Introducing intense rainfall and snowmelt variables to implement a process-related non-stationary shallow landslide susceptibility analysis

Sci Total Environ. 2021 Sep 10;786:147360. doi: 10.1016/j.scitotenv.2021.147360. Epub 2021 Apr 27.


The study objective was to derive a susceptibility model for shallow landslides that could include process-related non-stationary variables, to be adaptable to climate changes. We selected the territory of the Mont-Emilius and Mont-Cervin Mountain Communities (northern Italy) as the study area. To define summary variables related to landslide predisposing and triggering processes, we investigated the relationships between landslide occurrences and intense rainfall and snowmelt events (period 1991-2020). For landslide susceptibility mapping, we set up a Generalized Additive Model.
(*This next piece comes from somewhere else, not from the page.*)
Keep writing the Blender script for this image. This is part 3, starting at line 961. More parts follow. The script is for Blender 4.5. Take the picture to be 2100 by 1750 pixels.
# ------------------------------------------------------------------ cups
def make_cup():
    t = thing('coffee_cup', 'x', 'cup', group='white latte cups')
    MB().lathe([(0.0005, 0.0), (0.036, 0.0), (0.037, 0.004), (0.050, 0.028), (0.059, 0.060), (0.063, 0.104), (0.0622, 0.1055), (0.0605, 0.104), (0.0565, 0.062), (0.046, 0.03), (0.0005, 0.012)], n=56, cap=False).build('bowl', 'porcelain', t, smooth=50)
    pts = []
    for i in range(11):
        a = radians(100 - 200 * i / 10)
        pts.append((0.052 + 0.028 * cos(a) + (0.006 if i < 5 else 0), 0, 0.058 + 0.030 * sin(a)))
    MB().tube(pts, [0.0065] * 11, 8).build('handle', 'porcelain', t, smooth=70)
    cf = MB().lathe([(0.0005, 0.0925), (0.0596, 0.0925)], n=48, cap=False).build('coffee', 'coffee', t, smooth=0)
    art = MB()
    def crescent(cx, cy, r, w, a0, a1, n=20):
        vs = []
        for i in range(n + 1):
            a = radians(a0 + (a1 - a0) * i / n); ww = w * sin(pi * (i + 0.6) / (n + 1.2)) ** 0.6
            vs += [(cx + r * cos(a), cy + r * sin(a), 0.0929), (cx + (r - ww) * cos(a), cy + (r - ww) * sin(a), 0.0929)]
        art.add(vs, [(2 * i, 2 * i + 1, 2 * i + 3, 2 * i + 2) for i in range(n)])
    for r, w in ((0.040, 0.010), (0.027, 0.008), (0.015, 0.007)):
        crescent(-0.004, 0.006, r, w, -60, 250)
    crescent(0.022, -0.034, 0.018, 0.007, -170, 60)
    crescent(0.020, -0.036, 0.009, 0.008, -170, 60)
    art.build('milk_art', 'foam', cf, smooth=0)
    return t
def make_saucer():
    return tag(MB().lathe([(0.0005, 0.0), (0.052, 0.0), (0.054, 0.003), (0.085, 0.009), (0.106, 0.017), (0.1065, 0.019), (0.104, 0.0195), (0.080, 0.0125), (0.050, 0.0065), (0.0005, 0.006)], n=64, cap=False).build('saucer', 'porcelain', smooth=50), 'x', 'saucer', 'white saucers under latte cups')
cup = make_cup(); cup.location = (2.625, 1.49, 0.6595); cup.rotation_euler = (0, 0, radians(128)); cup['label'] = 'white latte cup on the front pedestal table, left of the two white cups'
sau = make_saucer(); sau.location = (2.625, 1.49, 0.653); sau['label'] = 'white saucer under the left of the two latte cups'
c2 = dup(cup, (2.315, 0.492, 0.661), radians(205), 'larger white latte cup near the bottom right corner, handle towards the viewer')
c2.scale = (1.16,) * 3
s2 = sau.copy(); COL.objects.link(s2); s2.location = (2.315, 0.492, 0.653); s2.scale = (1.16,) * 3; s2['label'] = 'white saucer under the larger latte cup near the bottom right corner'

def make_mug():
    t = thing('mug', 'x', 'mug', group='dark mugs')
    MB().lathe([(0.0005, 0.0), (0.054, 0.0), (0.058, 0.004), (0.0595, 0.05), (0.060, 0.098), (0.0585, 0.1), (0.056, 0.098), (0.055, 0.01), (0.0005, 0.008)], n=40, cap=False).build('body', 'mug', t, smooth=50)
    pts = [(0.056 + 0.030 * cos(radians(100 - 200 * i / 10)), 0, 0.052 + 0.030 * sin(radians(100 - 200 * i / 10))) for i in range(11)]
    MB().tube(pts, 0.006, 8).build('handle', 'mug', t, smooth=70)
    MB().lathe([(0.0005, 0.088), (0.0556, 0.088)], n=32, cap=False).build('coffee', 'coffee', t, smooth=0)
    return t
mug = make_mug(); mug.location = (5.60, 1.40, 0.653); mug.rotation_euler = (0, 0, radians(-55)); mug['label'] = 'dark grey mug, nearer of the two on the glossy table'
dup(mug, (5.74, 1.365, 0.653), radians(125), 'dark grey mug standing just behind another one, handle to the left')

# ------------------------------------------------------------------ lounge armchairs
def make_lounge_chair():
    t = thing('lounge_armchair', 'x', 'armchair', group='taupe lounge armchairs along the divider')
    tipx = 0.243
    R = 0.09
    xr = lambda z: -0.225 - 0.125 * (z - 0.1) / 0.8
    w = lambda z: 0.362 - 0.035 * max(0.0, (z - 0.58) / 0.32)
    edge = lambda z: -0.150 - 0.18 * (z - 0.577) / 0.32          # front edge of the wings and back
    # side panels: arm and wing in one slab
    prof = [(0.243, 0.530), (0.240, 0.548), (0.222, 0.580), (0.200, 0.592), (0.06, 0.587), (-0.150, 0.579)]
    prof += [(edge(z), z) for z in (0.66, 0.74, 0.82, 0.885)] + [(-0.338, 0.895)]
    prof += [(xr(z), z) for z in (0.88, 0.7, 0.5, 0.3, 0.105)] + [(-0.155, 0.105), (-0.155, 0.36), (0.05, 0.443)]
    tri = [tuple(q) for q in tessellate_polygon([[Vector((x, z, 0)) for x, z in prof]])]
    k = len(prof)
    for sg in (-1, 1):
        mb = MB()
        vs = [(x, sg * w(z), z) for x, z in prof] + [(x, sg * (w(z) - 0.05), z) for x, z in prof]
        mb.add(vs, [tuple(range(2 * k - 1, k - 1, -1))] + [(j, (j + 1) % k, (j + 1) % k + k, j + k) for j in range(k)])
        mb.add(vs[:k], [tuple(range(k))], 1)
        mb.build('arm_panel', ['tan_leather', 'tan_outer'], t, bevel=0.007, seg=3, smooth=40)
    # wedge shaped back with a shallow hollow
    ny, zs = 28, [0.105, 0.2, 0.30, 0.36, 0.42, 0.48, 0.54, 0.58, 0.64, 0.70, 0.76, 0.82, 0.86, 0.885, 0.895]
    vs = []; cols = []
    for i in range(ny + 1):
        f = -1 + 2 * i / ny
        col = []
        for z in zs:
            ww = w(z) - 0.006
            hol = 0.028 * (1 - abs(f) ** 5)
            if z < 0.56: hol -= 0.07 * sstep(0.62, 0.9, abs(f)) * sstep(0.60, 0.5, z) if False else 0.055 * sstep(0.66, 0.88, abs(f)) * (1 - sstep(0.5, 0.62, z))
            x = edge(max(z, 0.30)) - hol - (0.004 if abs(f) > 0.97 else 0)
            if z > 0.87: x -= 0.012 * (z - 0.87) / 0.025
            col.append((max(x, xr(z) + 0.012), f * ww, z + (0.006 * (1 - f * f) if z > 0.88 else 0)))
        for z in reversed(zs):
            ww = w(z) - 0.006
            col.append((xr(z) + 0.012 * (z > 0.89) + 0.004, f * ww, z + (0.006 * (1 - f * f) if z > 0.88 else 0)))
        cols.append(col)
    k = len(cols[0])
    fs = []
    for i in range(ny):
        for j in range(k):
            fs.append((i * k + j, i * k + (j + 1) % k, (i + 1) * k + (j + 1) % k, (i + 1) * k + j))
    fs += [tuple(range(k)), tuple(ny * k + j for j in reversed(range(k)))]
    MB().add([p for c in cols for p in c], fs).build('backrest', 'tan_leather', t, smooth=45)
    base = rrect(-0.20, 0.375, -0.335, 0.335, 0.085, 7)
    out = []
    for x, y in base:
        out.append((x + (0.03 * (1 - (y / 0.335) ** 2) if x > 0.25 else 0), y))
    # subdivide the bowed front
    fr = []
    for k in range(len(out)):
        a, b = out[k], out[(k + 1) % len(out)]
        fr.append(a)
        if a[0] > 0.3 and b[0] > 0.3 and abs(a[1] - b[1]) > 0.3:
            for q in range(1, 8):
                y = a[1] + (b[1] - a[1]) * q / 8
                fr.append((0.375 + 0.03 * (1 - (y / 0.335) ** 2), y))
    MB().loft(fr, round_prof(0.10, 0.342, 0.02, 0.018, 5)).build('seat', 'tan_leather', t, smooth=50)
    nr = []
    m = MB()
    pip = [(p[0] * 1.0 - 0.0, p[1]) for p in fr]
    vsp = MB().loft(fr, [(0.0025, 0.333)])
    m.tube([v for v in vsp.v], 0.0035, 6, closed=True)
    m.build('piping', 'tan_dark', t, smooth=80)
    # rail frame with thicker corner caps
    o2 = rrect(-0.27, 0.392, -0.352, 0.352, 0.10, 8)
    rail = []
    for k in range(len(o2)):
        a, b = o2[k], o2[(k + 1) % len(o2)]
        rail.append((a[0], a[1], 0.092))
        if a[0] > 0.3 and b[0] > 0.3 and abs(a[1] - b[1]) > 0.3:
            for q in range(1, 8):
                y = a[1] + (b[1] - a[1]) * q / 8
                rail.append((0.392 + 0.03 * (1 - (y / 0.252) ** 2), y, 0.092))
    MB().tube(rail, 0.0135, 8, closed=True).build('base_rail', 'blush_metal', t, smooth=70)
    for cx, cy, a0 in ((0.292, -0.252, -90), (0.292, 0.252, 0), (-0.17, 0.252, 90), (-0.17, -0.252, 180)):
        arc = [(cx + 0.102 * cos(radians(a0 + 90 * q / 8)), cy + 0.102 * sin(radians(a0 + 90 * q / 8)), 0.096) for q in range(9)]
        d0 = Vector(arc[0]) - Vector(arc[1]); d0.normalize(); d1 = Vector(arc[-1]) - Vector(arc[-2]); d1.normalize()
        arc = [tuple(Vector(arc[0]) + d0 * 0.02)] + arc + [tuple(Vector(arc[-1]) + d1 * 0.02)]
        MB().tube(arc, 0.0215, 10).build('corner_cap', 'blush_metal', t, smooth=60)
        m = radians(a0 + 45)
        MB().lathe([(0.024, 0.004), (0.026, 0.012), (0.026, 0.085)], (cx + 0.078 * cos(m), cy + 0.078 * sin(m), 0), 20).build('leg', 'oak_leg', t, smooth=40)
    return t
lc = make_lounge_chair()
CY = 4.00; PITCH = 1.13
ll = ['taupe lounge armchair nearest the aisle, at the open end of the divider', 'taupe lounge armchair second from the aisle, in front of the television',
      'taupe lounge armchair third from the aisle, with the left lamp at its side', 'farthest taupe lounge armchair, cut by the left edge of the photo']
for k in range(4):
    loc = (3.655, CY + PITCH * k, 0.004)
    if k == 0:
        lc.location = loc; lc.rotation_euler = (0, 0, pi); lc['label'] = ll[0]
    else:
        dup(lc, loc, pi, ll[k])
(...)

We defined a reference model through variable penalization (relief, NDVI, land cover and geology predictors). Similarly, we optimized a model including the climate variables, checking their smooth functions to ensure physical plausibility. Finally, we validated the optimized model through a k-fold cross-validation and performed an evaluation based on contingency tables, area under the receiver operating characteristic curve (AUROC) and variable importance (decrease in explained variance). The climate variables that resulted as being statistically and physically significant are the effective annual number of rainfall events with intensity-duration characteristics above a defined threshold (EATean) and the average number of melting events occurring in a hydrological year (MEn). In the optimized model, EATean and MEn accounted for 5% of the explained deviance. Compared to the reference model, their introduction led to an increase in true positive rate and AUROC of 2.4% and 0.8%, respectively. Also, their inclusion caused a transition of the vulnerability class in 11.0% of the study area. The k-fold validation confirmed the statistical significance and physical plausibility of the meteorological variables in 74% (EATean) and 93% (MEn) of the fitted models. Our results demonstrate the validity of the proposed approach to introduce process-related, non-stationary, physically-plausible climate variables within a shallow landslide susceptibility analysis. Not only do the variables improve the model performance, but they make it adaptable to map the future evolution of landslide susceptibility including climate changes.

Keywords: Aosta Valley; Climate variables; Flowslides; Generalized Additive Models; Slides in soil; Snow Water Equivalent.